Semog faz da poesia a sua ferramenta de comunicação com o interior das pessoas, nos leva a reflexão desse nosso cotidiano impregnado de meias palavras de faces e selfs. Através da palavra escrita plena Semog nos traz revelações e expressões do seu pensamento na sua construção literária.
Conheci Semog no início dos anos de 1980 junto com outro poeta José Carlos Limeira, foi em um encontro do Movimento Negro/RJ, de repente, do nada, começaram a dizer poesias mostrando aos demais militantes que a poesia é um instrumento importante na nossa luta.
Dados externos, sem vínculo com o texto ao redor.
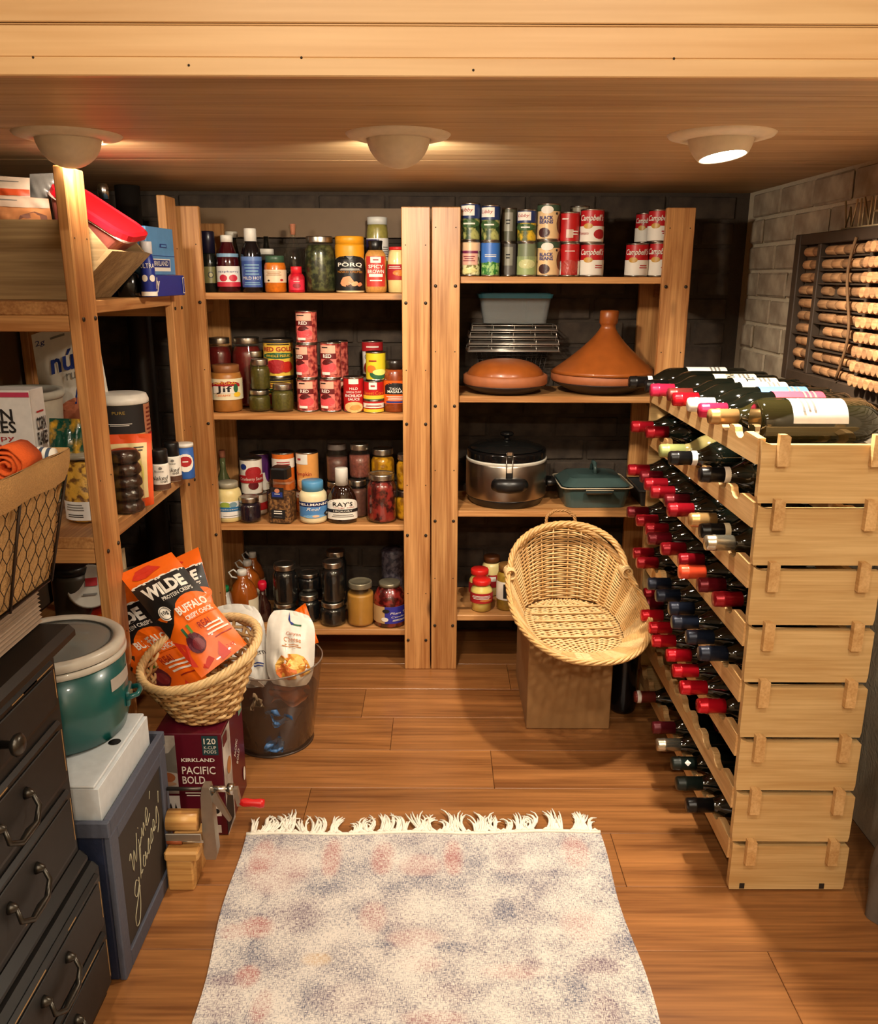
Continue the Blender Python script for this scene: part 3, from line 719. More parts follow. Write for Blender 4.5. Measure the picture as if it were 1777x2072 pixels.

Foi um choque porque àquela época era ditadura, estávamos todos preparados para enfrentá-la no embate, e Semog nos mostrou que a poesia era necessária. O poder da palavra escrita e dita é muito forte. O poeta se impõe quebrando o silêncio dos nossos temores e revelando a verdade que não enxergamos. O processo cognitivo de sua criação revela o perfil desse poeta, às vezes é ácido como um limão tirado do pé: “Um furacão passou em mim e me levou, nada de mim restou do que de mim ficou.”
E simples como o voo de uma garça: “Meu endereço não é um envelope de carta. Meu lar não quer sê-lo.”
Depois que li todos esses poemas escritos por Semog tive a compreensão do título. Vou guardar.
*Na Lapa/RJ um grupo de voluntários faz um atendimento social a noite para as pessoas que moram na rua. Durante a tarde os sem-teto começam a garantir seu lugar na fila, vai se colocando uma pedra atrás da outra, um pedaço de madeira, uma lata ou um jornal velho dobrado marcando território, e voltam mais tarde. Todos respeitam as demarcações.